## START Material provided

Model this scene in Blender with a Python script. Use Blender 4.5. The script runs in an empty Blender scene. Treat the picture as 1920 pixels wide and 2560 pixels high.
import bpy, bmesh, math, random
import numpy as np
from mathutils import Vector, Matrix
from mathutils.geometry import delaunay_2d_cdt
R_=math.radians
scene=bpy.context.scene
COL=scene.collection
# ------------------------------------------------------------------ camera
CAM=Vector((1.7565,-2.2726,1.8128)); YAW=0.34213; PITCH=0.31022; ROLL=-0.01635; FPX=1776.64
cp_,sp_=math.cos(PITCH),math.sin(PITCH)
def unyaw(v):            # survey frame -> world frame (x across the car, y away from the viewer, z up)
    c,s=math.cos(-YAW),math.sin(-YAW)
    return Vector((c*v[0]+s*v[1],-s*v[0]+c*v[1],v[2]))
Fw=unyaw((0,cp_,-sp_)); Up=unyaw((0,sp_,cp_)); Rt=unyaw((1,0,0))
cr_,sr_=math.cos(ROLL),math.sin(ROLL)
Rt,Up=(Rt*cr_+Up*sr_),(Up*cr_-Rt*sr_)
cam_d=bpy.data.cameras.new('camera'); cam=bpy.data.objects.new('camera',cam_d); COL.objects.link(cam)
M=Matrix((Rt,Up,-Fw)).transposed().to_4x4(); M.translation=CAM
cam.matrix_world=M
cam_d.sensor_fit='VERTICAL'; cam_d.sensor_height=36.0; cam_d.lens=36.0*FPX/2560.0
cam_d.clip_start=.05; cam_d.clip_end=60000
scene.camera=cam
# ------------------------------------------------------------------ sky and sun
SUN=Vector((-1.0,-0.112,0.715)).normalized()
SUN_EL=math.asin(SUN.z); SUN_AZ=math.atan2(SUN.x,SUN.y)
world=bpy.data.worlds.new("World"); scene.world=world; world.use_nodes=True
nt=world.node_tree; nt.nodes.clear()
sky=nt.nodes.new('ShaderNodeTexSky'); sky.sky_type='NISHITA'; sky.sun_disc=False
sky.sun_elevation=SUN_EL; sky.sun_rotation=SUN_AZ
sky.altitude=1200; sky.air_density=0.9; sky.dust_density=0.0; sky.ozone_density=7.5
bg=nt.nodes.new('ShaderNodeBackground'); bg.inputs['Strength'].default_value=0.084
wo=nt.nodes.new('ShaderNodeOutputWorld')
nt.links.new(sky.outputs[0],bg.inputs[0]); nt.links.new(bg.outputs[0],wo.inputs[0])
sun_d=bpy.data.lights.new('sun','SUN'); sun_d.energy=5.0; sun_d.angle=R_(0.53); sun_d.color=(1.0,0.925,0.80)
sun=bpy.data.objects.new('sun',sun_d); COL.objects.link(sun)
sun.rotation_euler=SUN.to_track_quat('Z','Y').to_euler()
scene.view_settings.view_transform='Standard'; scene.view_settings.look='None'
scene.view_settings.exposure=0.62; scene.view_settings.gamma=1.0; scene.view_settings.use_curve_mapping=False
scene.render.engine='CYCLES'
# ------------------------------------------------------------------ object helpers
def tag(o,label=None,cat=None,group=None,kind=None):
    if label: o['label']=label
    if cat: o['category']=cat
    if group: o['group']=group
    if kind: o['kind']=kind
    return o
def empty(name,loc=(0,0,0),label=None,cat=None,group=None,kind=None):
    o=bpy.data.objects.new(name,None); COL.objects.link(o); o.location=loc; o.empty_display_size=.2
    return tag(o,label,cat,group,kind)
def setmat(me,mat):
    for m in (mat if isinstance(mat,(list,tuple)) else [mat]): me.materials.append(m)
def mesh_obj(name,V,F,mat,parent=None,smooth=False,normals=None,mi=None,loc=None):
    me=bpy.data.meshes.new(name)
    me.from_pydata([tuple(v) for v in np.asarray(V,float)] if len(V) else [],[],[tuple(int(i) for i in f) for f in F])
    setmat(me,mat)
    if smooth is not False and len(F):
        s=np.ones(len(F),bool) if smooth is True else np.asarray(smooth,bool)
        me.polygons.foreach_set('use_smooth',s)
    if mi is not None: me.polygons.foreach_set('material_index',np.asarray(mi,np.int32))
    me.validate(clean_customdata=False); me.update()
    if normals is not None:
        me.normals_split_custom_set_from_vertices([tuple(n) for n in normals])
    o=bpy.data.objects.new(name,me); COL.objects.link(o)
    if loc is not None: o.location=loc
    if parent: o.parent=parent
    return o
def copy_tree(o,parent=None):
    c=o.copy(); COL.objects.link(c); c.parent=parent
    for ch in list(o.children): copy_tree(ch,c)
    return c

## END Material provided

-- Task statement --
From the data above, copy each line where the string "scene" appears.

-- Written response --
Model this scene in Blender with a Python script. Use Blender 4.5. The script runs in an empty Blender scene. Treat the picture as 1920 pixels wide and 2560 pixels high.
scene=bpy.context.scene
COL=scene.collection
scene.camera=cam
world=bpy.data.worlds.new("World"); scene.world=world; world.use_nodes=True
scene.view_settings.view_transform='Standard'; scene.view_settings.look='None'
scene.view_settings.exposure=0.62; scene.view_settings.gamma=1.0; scene.view_settings.use_curve_mapping=False
scene.render.engine='CYCLES'